Given instruction
In the lines below, output everything from the first line through the line containing "PI = math.pi" exactly as it is. Pictures are not part of the output.

+++ Data provided +++

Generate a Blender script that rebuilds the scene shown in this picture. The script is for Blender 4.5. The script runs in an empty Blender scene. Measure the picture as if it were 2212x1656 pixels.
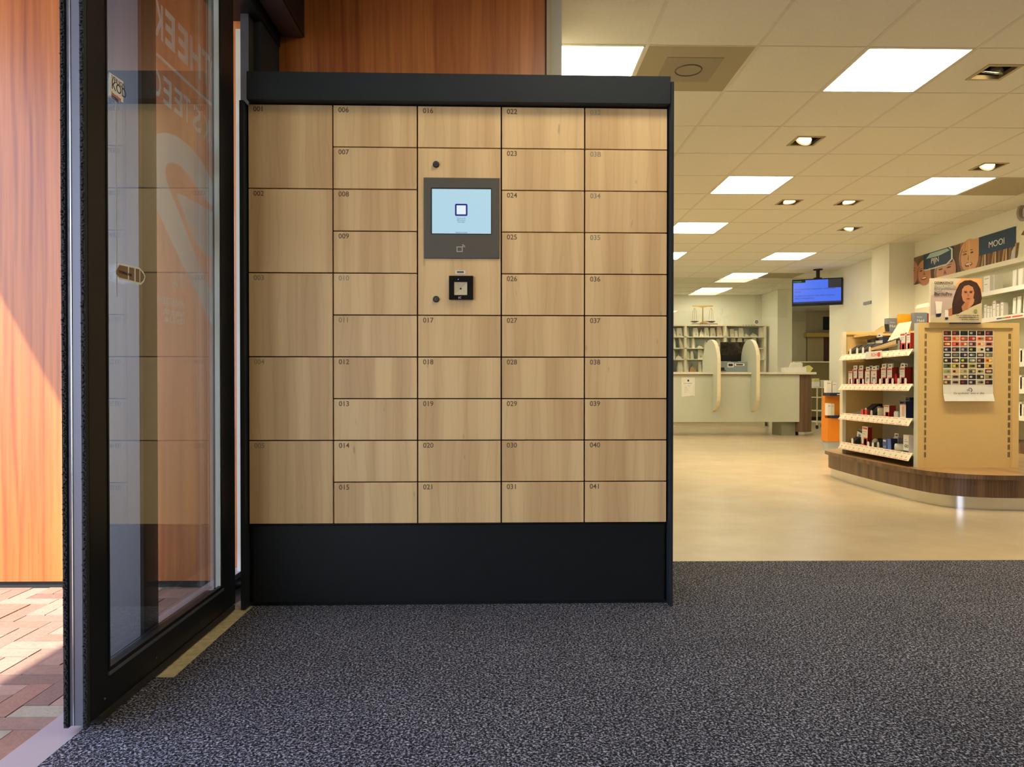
import bpy, bmesh, math, random
from mathutils import Vector, Matrix
random.seed(7)
sc = bpy.context.scene
C = sc.collection
PI = math.pi

# ------------------------------------------------------------------ camera
F_PX, YAW, PITCH, ROLL, SHIFT = 1560.26, 0.017776, -0.00992, 0.0004, 20.0
CAM = Vector((0, 0, 0.8))
_f = Vector((math.sin(YAW)*math.cos(PITCH), math.cos(YAW)*math.cos(PITCH), math.sin(PITCH)))
_r = Vector((math.cos(YAW), -math.sin(YAW), 0)); _u = _r.cross(_f)
_r, _u = _r*math.cos(ROLL)+_u*math.sin(ROLL), -_r*math.sin(ROLL)+_u*math.cos(ROLL)
cd = bpy.data.cameras.new('camera'); cam = bpy.data.objects.new('camera', cd); C.objects.link(cam)
m3 = Matrix((_r, _u, -_f)).transposed()
cam.matrix_world = Matrix.Translation(CAM) @ m3.to_4x4()
cd.sensor_fit = 'HORIZONTAL'; cd.sensor_width = 36; cd.lens = 36*F_PX/2212
cd.shift_y = SHIFT/2212; cd.clip_start = 0.02; cd.clip_end = 200
sc.camera = cam

# ------------------------------------------------------------------ view, world, sun
sc.view_settings.view_transform = 'Standard'; sc.view_settings.look = 'None'
sc.view_settings.exposure = 0.0; sc.view_settings.gamma = 1; sc.view_settings.use_curve_mapping = False
try:
    sc.cycles.use_denoising = True
    sc.cycles.max_bounces = 9; sc.cycles.diffuse_bounces = 4; sc.cycles.glossy_bounces = 4
    sc.cycles.transparent_max_bounces = 20; sc.cycles.transmission_bounces = 6
    sc.cycles.sample_clamp_indirect = 6; sc.cycles.caustics_reflective = False; sc.cycles.caustics_refractive = False
except Exception: pass
w = bpy.data.worlds.new('sky'); sc.world = w; w.use_nodes = True
wn = w.node_tree; wn.nodes.clear()
wo = wn.nodes.new('ShaderNodeOutputWorld'); wb = wn.nodes.new('ShaderNodeBackground')
wtc = wn.nodes.new('ShaderNodeTexCoord'); wsx = wn.nodes.new('ShaderNodeSeparateXYZ'); wr = wn.nodes.new('ShaderNodeValToRGB')
wn.links.new(wtc.outputs['Generated'], wsx.inputs[0]); wn.links.new(wsx.outputs['Z'], wr.inputs[0])
wr.color_ramp.elements[0].position = 0.0; wr.color_ramp.elements[0].color = (0.80, 0.88, 1.0, 1)
wr.color_ramp.elements[1].position = 0.6; wr.color_ramp.elements[1].color = (0.40, 0.58, 1.0, 1)
wn.links.new(wr.outputs[0], wb.inputs[0]); wn.links.new(wb.outputs[0], wo.inputs[0])
wb.inputs[1].default_value = 5.2
SUND = Vector((-1, -1.35, 1.85)).normalized()
sl = bpy.data.lights.new('sun', 'SUN'); sl.energy = 9.5; sl.angle = math.radians(0.6); sl.color = (1, 0.93, 0.82)
so = bpy.data.objects.new('sun', sl); C.objects.link(so)
so.rotation_euler = SUND.to_track_quat('Z', 'Y').to_euler(); so.location = (-6, -6, 8)
PANEL = 13.5           # radiance of the ceiling light panels
PCOL = (1.0, 0.90, 0.665)

# ------------------------------------------------------------------ helpers
def ray(px, py):
    return _f + _r*((px-1106)/F_PX) - _u*((py-828-SHIFT)/F_PX)
def at(px, py, X=None, Y=None, Z=None):
    d = ray(px, py)
    t = X/d.x if X is not None else Y/d.y if Y is not None else (Z-0.8)/d.z
    return CAM + d*t

def srgb(r, g, b):
    f = lambda c: (c/255/12.92) if c/255 <= 0.04045 else ((c/255+0.055)/1.055)**2.4
    return (f(r), f(g), f(b))

MATS = {}
def mat(name, col=(.8, .8, .8), rough=.5, metal=0, spec=.5, emit=None, es=1.0, coat=0, noise=0, nscale=30, bump=0, bscale=200):
    if name in MATS: return MATS[name]
    m = bpy.data.materials.new(name); m.use_nodes = True; n = m.node_tree; b = n.nodes['Principled BSDF']
    b.inputs['Base Color'].default_value = (*col, 1); b.inputs['Roughness'].default_value = rough
    b.inputs['Metallic'].default_value = metal; b.inputs['Specular IOR Level'].default_value = spec
    if coat: b.inputs['Coat Weight'].default_value = coat; b.inputs['Coat Roughness'].default_value = .08
    if emit:
        b.inputs['Emission Color'].default_value = (*emit, 1); b.inputs['Emission Strength'].default_value = es
    tc = n.nodes.new('ShaderNodeTexCoord')
    nz = n.nodes.new('ShaderNodeTexNoise'); nz.inputs['Scale'].default_value = nscale; nz.inputs['Detail'].default_value = 4
    n.links.new(tc.outputs['Object'], nz.inputs['Vector'])
    k = noise or .04
    mx = n.nodes.new('ShaderNodeMix'); mx.data_type = 'RGBA'
    mx.inputs[6].default_value = (*[c*(1-k) for c in col], 1); mx.inputs[7].default_value = (*[min(1, c*(1+k)) for c in col], 1)
    n.links.new(nz.outputs[0], mx.inputs[0]); n.links.new(mx.outputs[2], b.inputs['Base Color'])
    if bump:
        n2 = n.nodes.new('ShaderNodeTexNoise'); n2.inputs['Scale'].default_value = bscale; n2.inputs['Detail'].default_value = 3
        n.links.new(tc.outputs['Object'], n2.inputs['Vector'])
        bp = n.nodes.new('ShaderNodeBump'); bp.inputs['Strength'].default_value = bump; bp.inputs['Distance'].default_value = .002
        n.links.new(n2.outputs[0], bp.inputs['Height']); n.links.new(bp.outputs[0], b.inputs['Normal'])
    MATS[name] = m; return m

def wood(name, c_dark, c_light, band=7, rough=.4, grain=60, line=.35, coat=0, axis='Z', rnd=True, crough=.1, bw=.42, wsc=3.0, fleck=0, lpow=5, lz=.13):
    m = bpy.data.materials.new(name); m.use_nodes = True; n = m.node_tree; b = n.nodes['Principled BSDF']; L = n.links
    tc = n.nodes.new('ShaderNodeTexCoord'); oi = n.nodes.new('ShaderNodeObjectInfo')
    mul = n.nodes.new('ShaderNodeMath'); mul.operation = 'MULTIPLY'; mul.inputs[1].default_value = 37.0 if rnd else 0
    L.new(oi.outputs['Random'], mul.inputs[0])
    ad = n.nodes.new('ShaderNodeVectorMath'); ad.operation = 'ADD'
    L.new(tc.outputs['Object'], ad.inputs[0]); L.new(mul.outputs[0], ad.inputs[1])
    def mapped(sx, sl):
        mp = n.nodes.new('ShaderNodeMapping')
        s = {'Z': (sx, sx, sl), 'X': (sl, sx, sx), 'Y': (sx, sl, sx)}[axis]
        mp.inputs['Scale'].default_value = s; L.new(ad.outputs[0], mp.inputs[0]); return mp.outputs[0]
    def nz(vec, sc_, det=3, dist=0):
        t = n.nodes.new('ShaderNodeTexNoise'); t.inputs['Scale'].default_value = sc_; t.inputs['Detail'].default_value = det
        t.inputs['Distortion'].default_value = dist; L.new(vec, t.inputs['Vector']); return t.outputs[0]
    n1 = nz(mapped(band, band*.02), 1.6, 1)
    r1 = n.nodes.new('ShaderNodeMapRange'); r1.inputs[1].default_value = .35; r1.inputs[2].default_value = .65; L.new(n1, r1.inputs[0])
    n2 = nz(mapped(grain, grain*.03), 2.0, 5, .3)
    wv = n.nodes.new('ShaderNodeTexWave'); wv.wave_type = 'BANDS'; wv.bands_direction = 'X' if axis != 'X' else 'Y'
    wv.inputs['Scale'].default_value = wsc; wv.inputs['Distortion'].default_value = 7; wv.inputs['Detail'].default_value = 2; wv.inputs['Detail Scale'].default_value = .8
    L.new(mapped(band*.75, band*lz), wv.inputs['Vector'])
    pw = n.nodes.new('ShaderNodeMath'); pw.operation = 'POWER'; pw.inputs[1].default_value = lpow; L.new(wv.outputs[1], pw.inputs[0])
    def mth(op, a, bb):
        q = n.nodes.new('ShaderNodeMath'); q.operation = op
        for i, v in enumerate((a, bb)):
            if isinstance(v, (int, float)): q.inputs[i].default_value = v
            else: L.new(v, q.inputs[i])
        return q.outputs[0]
    f = mth('ADD', mth('MULTIPLY', r1.outputs[0], bw), mth('MULTIPLY', n2, 1-bw))
    f = mth('SUBTRACT', f, mth('MULTIPLY', pw.outputs[0], line))
    cr = n.nodes.new('ShaderNodeValToRGB'); cr.color_ramp.elements[0].position = .05; cr.color_ramp.elements[1].position = .75
    cr.color_ramp.elements[0].color = (*c_dark, 1); cr.color_ramp.elements[1].color = (*c_light, 1)
    L.new(f, cr.inputs[0]); last = cr.outputs[0]
    if fleck:
        fv = nz(mapped(42, 13), 1.0, 1); fr = n.nodes.new('ShaderNodeMapRange'); fr.inputs[1].default_value = .76; fr.inputs[2].default_value = .82; fr.inputs[4].default_value = fleck; L.new(fv, fr.inputs[0])
        fm = n.nodes.new('ShaderNodeMix'); fm.data_type = 'RGBA'; fm.inputs[7].default_value = (*[c_*.45 for c_ in c_dark], 1); L.new(fr.outputs[0], fm.inputs[0]); L.new(last, fm.inputs[6]); last = fm.outputs[2]
    L.new(last, b.inputs['Base Color'])
    b.inputs['Roughness'].default_value = rough
    if coat: b.inputs['Coat Weight'].default_value = coat; b.inputs['Coat Roughness'].default_value = crough
    MATS[name] = m; return m

def glass(name, tint=(.95, .97, .95), k=1.0, power=5):
    m = bpy.data.materials.new(name); m.use_nodes = True; n = m.node_tree; L = n.links; n.nodes.clear()
    o = n.nodes.new('ShaderNodeOutputMaterial'); mx = n.nodes.new('ShaderNodeMixShader')
    tr = n.nodes.new('ShaderNodeBsdfTransparent'); tr.inputs[0].default_value = (*tint, 1)
    gl = n.nodes.new('ShaderNodeBsdfGlossy'); gl.inputs['Roughness'].default_value = 0.005; gl.inputs[0].default_value = (1, 1, 1, 1)
    ge = n.nodes.new('ShaderNodeNewGeometry'); dt = n.nodes.new('ShaderNodeVectorMath'); dt.operation = 'DOT_PRODUCT'
    L.new(ge.outputs['Incoming'], dt.inputs[0]); L.new(ge.outputs['Normal'], dt.inputs[1])
    prev = dt.outputs['Value']
    for op, v in (('ABSOLUTE', None), ('SUBTRACT', 'r'), ('POWER', power), ('MULTIPLY', .96*k), ('ADD', .04*k)):
        q = n.nodes.new('ShaderNodeMath'); q.operation = op
        if v == 'r': q.inputs[0].default_value = 1; L.new(prev, q.inputs[1])
        else:
            L.new(prev, q.inputs[0])
            if v is not None: q.inputs[1].default_value = v
        prev = q.outputs[0]
    q.use_clamp = True
    L.new(prev, mx.inputs[0]); L.new(tr.outputs[0], mx.inputs[1]); L.new(gl.outputs[0], mx.inputs[2]); L.new(mx.outputs[0], o.inputs[0])
    MATS[name] = m; return m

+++

Reply
Generate a Blender script that rebuilds the scene shown in this picture. The script is for Blender 4.5. The script runs in an empty Blender scene. Measure the picture as if it were 2212x1656 pixels.
import bpy, bmesh, math, random
from mathutils import Vector, Matrix
random.seed(7)
sc = bpy.context.scene
C = sc.collection
PI = math.pi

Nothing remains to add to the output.